Diversità di obiettivi aziendali

Un'azienda può mirare a massimizzare i guadagni immediati; un'altra può invece mirare a massimizzare i guadagni di lungo periodo. Per poter autofinanziare il proprio sviluppo, in assenza di altre fonti di finanziamento adeguate, un'azienda può porsi come obiettivo (strumentale rispetto a quello primario dello sviluppo) quello di aumentare la produzione di valore aggiunto e in particolare di profitto da reinvestire in azienda. Un altro obiettivo strumentale può essere di aumentare la remunerazione del capitale azionario allo scopo di ottenere finanziamento o la sottoscrizione di nuovo capitale di rischio, ovvero allo scopo di valorizzare le azioni che si intende poi vendere. Nella piccola impresa commerciale o di servizi di carattere familiare, giuridicamente, economicamente e psicologicamente l'azienda e la famiglia tendono a confondersi in un tutt’uno.

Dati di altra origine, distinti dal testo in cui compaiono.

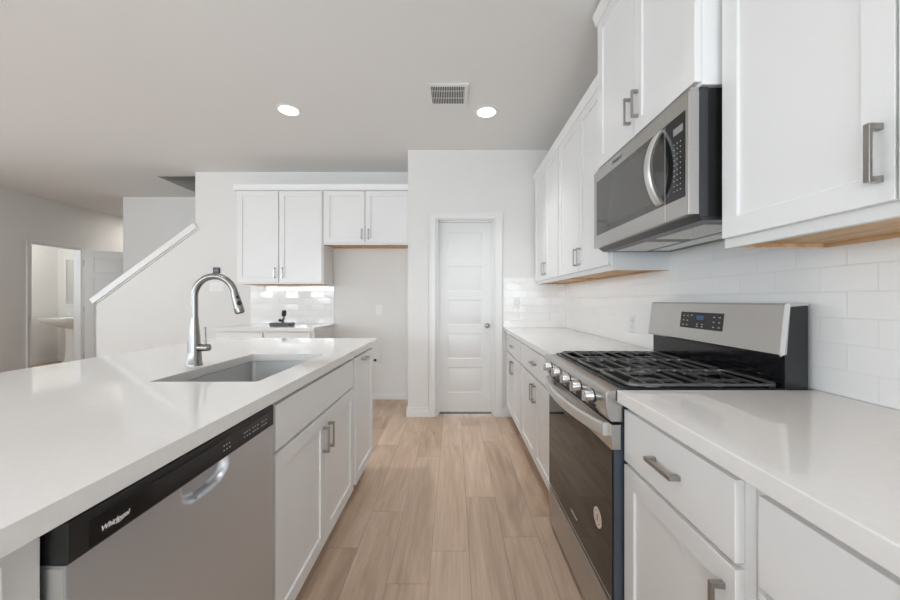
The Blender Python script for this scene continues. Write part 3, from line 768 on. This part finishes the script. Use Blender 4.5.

Gli obiettivi aziendali sono quindi difficilmente scindibili, in pratica, dagli obiettivi familiari e individuali. I legami con la comunità circostante si fanno più stretti e quindi diminuisce ulteriormente la mobilità aziendale. Gli obiettivi di "coesistenza pacifica" con l'ambiente economico (anche concorrenziale) e sociale si fanno più forti e determinanti. La sopravvivenza "al meglio" (o addirittura "al meno peggio") fa premio sullo sviluppo. Oltre alla massimizzazione dei profitti aziendali sul lungo periodo e alla massimizzazione dell'efficienza del processo globale di conversione delle risorse (v. riquadro pagina seguente), l'azienda persegue quindi diversi altri obiettivi primari. Indubbiamente, questi obiettivi non possono essere lasciati slegati come cavalli sciolti. Devono essere indirizzati univocamente, strutturati organicamente e coordinati sistematicamente.